[Collected material]

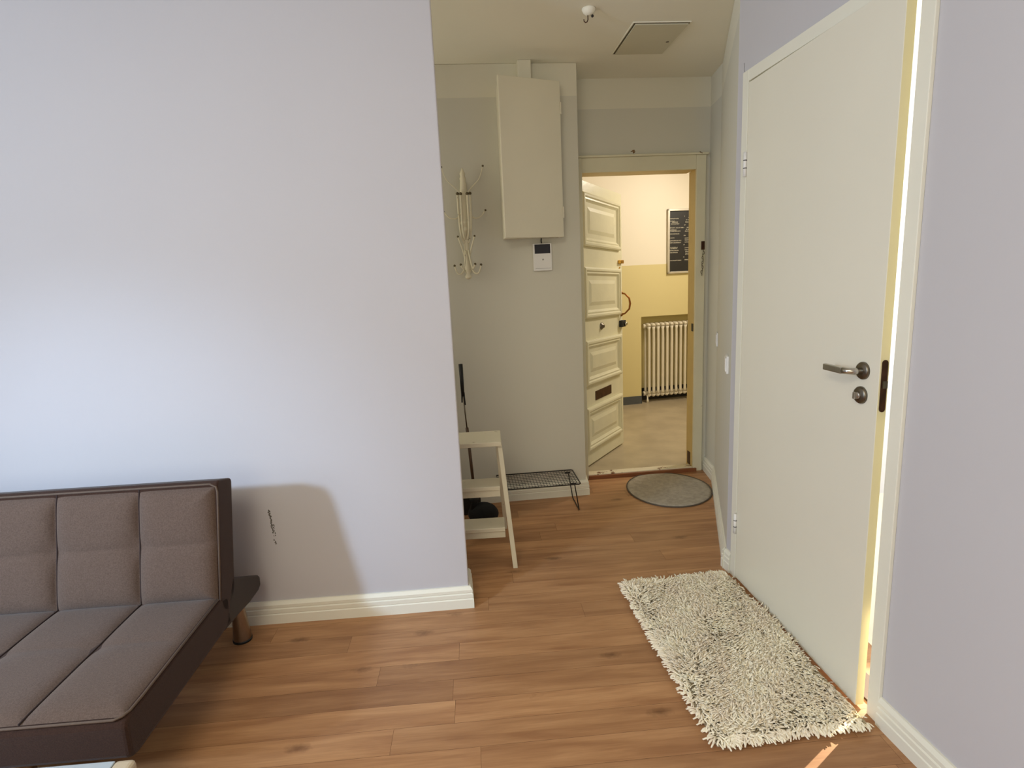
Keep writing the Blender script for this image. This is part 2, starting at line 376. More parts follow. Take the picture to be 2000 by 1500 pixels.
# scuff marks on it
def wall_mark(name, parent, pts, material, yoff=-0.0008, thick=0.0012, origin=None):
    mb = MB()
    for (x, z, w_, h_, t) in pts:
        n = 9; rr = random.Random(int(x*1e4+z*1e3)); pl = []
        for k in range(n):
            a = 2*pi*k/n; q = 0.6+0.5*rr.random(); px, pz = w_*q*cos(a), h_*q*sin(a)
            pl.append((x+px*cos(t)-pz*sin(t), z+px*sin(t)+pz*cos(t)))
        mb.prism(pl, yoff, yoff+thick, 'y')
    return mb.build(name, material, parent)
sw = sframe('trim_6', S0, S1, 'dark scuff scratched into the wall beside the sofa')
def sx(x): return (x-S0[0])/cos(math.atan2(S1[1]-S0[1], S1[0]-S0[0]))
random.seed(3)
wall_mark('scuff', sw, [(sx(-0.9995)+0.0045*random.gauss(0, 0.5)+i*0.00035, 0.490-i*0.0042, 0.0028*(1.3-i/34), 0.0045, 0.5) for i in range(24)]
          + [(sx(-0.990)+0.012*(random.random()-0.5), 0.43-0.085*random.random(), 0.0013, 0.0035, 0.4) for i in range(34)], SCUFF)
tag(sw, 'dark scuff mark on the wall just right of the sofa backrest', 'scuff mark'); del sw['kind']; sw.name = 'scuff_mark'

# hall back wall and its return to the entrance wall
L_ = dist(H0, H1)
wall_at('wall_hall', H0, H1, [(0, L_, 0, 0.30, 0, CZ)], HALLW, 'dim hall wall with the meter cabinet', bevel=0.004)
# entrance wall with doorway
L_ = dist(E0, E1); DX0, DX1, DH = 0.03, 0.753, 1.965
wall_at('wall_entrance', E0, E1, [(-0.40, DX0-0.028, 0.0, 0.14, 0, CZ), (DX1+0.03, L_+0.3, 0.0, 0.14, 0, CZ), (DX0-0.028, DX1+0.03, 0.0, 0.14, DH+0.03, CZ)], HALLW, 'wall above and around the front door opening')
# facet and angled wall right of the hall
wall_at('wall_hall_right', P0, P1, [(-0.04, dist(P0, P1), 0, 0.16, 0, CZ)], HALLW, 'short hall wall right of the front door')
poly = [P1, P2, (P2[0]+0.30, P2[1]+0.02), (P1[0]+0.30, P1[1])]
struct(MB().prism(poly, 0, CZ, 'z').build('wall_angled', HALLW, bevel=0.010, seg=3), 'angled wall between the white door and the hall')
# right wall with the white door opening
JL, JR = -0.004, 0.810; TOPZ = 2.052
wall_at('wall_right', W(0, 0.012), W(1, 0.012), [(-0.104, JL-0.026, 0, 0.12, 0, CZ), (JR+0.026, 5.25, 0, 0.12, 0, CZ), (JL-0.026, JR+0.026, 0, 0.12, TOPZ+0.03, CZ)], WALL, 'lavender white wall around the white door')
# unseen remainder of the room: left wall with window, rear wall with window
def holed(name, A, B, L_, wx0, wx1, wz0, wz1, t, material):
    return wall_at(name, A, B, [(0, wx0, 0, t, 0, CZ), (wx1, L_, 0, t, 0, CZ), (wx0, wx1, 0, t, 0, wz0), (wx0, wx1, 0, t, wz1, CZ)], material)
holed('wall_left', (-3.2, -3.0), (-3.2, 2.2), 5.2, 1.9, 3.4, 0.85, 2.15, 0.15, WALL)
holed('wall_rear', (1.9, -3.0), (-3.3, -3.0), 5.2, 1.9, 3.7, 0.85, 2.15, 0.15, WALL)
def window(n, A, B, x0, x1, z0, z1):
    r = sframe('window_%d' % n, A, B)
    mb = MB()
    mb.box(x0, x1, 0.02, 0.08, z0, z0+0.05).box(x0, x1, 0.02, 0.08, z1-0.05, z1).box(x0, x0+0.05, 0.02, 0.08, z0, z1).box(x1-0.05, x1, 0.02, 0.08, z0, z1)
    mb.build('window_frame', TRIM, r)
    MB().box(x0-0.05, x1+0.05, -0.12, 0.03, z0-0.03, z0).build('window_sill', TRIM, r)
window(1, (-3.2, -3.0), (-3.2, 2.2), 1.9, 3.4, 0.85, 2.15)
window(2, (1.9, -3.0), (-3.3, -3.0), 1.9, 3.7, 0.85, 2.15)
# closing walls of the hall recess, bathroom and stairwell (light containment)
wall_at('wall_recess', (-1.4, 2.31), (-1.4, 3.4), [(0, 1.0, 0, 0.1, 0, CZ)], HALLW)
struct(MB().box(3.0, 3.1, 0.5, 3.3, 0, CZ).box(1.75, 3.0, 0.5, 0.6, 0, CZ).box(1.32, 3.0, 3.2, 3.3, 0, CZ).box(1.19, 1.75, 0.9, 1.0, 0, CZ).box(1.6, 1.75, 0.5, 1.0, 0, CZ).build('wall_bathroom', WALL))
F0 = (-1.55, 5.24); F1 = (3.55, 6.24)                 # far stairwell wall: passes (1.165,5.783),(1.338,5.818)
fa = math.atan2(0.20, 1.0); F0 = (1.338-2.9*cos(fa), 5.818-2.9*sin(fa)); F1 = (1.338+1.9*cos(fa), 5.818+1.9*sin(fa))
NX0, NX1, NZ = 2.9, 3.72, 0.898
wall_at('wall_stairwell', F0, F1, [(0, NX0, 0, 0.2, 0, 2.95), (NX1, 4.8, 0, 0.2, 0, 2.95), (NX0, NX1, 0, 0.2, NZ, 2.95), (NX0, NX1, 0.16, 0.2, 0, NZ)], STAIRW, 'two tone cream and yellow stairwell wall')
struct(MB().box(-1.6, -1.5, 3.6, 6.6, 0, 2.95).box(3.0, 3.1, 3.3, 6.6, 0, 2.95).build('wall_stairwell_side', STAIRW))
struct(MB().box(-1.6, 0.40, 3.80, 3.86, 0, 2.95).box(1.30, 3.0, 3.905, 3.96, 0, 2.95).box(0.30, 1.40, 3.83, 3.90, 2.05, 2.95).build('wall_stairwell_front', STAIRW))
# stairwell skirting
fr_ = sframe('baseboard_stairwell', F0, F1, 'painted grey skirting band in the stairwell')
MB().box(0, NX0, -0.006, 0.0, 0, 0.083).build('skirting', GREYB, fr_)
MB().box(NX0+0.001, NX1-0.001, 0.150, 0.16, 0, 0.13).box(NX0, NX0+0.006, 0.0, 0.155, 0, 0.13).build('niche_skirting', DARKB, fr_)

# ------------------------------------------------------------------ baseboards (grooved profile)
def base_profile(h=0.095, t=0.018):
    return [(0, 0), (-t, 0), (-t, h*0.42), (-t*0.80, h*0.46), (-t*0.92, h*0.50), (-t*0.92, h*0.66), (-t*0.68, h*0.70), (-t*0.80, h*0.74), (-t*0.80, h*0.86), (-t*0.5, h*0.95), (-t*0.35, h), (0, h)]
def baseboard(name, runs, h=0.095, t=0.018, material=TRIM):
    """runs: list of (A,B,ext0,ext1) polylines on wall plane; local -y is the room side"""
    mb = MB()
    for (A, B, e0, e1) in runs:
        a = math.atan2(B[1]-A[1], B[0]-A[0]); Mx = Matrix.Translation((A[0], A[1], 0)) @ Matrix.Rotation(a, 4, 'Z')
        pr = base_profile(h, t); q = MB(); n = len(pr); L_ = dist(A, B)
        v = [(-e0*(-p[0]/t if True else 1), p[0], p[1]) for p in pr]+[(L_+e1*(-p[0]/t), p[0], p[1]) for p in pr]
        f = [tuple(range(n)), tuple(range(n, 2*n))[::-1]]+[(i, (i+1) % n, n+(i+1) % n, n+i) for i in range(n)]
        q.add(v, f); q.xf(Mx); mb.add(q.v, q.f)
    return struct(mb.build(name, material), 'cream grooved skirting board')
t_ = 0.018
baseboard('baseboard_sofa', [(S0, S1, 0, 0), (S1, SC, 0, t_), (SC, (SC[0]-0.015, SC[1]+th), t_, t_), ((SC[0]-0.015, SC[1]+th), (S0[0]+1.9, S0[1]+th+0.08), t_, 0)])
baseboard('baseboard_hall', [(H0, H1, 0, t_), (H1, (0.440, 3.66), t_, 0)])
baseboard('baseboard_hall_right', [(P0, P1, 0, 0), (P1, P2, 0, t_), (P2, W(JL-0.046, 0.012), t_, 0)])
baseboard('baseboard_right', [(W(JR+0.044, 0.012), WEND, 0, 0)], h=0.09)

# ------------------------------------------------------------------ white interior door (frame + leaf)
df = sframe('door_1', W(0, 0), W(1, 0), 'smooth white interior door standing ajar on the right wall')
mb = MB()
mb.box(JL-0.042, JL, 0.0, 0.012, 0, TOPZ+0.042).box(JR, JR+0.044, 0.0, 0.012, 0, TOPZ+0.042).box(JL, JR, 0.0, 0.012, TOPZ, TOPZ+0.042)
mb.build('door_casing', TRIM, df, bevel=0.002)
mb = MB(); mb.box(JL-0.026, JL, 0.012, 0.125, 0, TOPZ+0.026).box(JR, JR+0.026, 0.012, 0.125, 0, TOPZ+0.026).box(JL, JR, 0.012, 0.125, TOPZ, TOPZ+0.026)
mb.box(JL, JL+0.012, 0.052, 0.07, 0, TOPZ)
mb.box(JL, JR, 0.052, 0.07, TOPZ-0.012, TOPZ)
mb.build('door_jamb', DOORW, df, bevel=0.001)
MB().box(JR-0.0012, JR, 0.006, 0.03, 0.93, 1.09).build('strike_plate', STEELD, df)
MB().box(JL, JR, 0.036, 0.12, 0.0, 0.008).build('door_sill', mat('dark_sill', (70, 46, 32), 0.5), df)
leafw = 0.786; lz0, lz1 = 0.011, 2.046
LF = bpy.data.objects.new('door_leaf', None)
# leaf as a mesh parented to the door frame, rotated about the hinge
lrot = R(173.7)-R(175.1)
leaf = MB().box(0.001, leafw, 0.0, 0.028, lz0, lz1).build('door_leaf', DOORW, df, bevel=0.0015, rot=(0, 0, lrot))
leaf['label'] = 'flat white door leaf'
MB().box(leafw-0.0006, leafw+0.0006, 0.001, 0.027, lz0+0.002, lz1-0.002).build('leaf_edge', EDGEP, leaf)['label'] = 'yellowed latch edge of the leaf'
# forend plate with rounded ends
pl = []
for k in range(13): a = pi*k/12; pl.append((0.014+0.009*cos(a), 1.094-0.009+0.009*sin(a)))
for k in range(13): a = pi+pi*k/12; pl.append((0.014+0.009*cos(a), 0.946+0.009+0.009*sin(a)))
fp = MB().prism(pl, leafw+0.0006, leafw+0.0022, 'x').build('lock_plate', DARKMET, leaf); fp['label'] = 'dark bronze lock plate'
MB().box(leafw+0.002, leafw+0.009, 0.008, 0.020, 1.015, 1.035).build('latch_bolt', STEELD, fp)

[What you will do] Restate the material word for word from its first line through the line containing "tag(sw, 'dark scuff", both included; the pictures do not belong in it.

[Worked answer]
Keep writing the Blender script for this image. This is part 2, starting at line 376. More parts follow. Take the picture to be 2000 by 1500 pixels.
# scuff marks on it
def wall_mark(name, parent, pts, material, yoff=-0.0008, thick=0.0012, origin=None):
    mb = MB()
    for (x, z, w_, h_, t) in pts:
        n = 9; rr = random.Random(int(x*1e4+z*1e3)); pl = []
        for k in range(n):
            a = 2*pi*k/n; q = 0.6+0.5*rr.random(); px, pz = w_*q*cos(a), h_*q*sin(a)
            pl.append((x+px*cos(t)-pz*sin(t), z+px*sin(t)+pz*cos(t)))
        mb.prism(pl, yoff, yoff+thick, 'y')
    return mb.build(name, material, parent)
sw = sframe('trim_6', S0, S1, 'dark scuff scratched into the wall beside the sofa')
def sx(x): return (x-S0[0])/cos(math.atan2(S1[1]-S0[1], S1[0]-S0[0]))
random.seed(3)
wall_mark('scuff', sw, [(sx(-0.9995)+0.0045*random.gauss(0, 0.5)+i*0.00035, 0.490-i*0.0042, 0.0028*(1.3-i/34), 0.0045, 0.5) for i in range(24)]
          + [(sx(-0.990)+0.012*(random.random()-0.5), 0.43-0.085*random.random(), 0.0013, 0.0035, 0.4) for i in range(34)], SCUFF)
tag(sw, 'dark scuff mark on the wall just right of the sofa backrest', 'scuff mark'); del sw['kind']; sw.name = 'scuff_mark'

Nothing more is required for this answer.